Ethanol plant hinges on feasibility, say ANSA McAl officials

-blame logistics for delay in MOU disclosure

ANSA McAl executives yesterday rejected claims that the Trinidad-based conglomerate signed a secret deal with the Government of Guyana (GoG) to establish an ethanol plant here, saying that much depends on a feasibility study due to be completed by year-end.

“This is by no means an undercover deal or transaction. There was no deal or there is no transaction. What there is, is a commitment by us to spend TT$17M to prove if we have a project or not… that is simply what is on the table,” said Group Finance Director for ANSA McAl Aneal Maharaj, at a press conference at the Pegasus Hotel yesterday.

ANSA McAl’s Finance Director Aneal Maharaj (2nd from right) and Business Development Executive Anthony Sabga III (centre) flanked by other executives of the Trinidadian company at the press conference yesterday.

The statements from ANSA McAl executives come in the wake of controversy surrounding the recent disclosure of a bilateral Memorandum of Understanding (MoU)  signed in September last year by the GoG and the company. News of the signing only came to the local public’s attention through an article published in the Trinidadian Guardian newspaper last Thursday. The GoG has denied that the bio-fuel MoU signed with ANSA McAl was “secret” and said that the Trinidadian conglomerate was selected after its proposal was scrutinized by technical experts in the field of bio-energy.

“It’s obvious that there is some level of lag between the signing of the agreement and when this release was actually sent out. Certainly, there is nothing sinister about that. There were certain aspects of a release that needed to be jointly agreed to… these are not CIA files, this is just a matter of logistics,” Group Business Development Executive Anthony Sabga III said yesterday.

He suggested that delay in releasing information was due to the regional and general elections here in November, coupled with ANSA McAl’s focus on other projects and the carnival season. He said, “You did go through an elections and as such a public relations release was maybe not a priority, seeing that the government was going into an election at the time….”

The government here has not explained why it did not release a statement on the signing of the MOU.

Through a PowerPoint presentation, Maharaj detailed its gestational phase to the present estimated TT$17M feasibility research phase. He also gave an overview of the long-term benefits of the project but said that futuristic investment questions were premature and could only be answered after the completion of the research.

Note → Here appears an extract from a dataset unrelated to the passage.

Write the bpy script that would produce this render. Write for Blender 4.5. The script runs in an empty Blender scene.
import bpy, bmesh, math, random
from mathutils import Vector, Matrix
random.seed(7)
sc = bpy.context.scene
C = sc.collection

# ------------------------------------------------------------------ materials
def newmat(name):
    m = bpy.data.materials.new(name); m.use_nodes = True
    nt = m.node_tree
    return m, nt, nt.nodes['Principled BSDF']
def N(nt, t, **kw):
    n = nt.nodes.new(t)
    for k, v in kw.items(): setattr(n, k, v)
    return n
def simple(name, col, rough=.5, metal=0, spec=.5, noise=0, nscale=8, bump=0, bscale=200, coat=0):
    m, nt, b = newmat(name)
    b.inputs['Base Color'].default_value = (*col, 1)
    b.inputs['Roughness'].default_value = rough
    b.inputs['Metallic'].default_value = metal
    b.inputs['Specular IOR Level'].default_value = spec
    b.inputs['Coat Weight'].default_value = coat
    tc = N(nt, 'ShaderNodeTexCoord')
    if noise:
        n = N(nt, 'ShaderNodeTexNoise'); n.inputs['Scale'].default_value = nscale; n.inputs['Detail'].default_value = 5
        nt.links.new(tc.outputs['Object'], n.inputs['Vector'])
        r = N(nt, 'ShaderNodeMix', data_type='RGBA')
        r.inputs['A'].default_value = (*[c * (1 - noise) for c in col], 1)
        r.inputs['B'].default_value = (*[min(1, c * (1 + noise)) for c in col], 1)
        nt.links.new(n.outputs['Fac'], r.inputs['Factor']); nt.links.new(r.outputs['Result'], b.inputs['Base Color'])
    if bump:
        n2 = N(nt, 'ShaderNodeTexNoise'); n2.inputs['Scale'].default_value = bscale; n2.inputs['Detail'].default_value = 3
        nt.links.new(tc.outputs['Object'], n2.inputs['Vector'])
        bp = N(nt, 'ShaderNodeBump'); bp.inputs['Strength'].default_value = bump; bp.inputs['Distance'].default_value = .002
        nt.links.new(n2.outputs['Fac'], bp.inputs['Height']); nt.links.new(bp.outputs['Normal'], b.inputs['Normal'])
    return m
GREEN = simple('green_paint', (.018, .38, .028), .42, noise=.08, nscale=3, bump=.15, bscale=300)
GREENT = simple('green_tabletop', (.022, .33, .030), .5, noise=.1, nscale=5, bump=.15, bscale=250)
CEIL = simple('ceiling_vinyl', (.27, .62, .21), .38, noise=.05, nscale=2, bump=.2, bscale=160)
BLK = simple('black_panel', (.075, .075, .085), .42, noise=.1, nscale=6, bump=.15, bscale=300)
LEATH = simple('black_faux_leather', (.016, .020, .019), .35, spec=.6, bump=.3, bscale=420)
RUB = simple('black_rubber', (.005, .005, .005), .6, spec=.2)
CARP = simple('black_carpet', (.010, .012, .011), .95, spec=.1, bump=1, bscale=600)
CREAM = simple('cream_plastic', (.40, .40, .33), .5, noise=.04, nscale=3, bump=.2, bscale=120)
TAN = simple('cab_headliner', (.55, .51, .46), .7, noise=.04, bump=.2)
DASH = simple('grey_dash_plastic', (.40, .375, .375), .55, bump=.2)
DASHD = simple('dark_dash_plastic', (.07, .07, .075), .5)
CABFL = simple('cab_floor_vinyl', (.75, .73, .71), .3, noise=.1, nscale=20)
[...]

ANSA McAl hopes that given a favourable feasibility study focused on risks involved in areas of land, soil-type, land-preparation, sugarcane variety, transportation, choice of plant technology, potential revenues and labour costs, it will be able to pump some USD$250-300M into the ethanol plant project here.

The company hopes to produce 40 million gallons of ethanol from two million tons of sugarcane, with 152 million liters (nameplate capacity) of ethanol annually.

Guyana was selected for the exploration of the investment because of its stable currency, its over 300 years of experience in the cultivation of sugar cane—the crop that would most probably  be used to produce ethanol—and ANSA McAl’s business record here.

ANSA McAl is of the view that the ethanol plant project would be beneficial to all Guyanese and looks forward to the local support.

An area in Berbice, including parts of the Canje Basin, will be used as the proposed site but the company officials stated that research would not be limited to that particular area. Given global warnings that as the world moves towards renewable energy in the form of ethanol that food production will decrease, company officials assured that  this would not be the case in Guyana, given that the proposed lands are virgin lands and that current sugar cane production would not be interrupted.

The officials declared that they are committed to sharing details of the research findings but would first seek agreement from the GoG. “At the end of the day, this is business and business has a competitive nature. ANSA McAl competes for capital and competes for projects with many other companies regionally, so I will be hesitant to give you an assurance that we will share that agreement with you,” Maharaj added.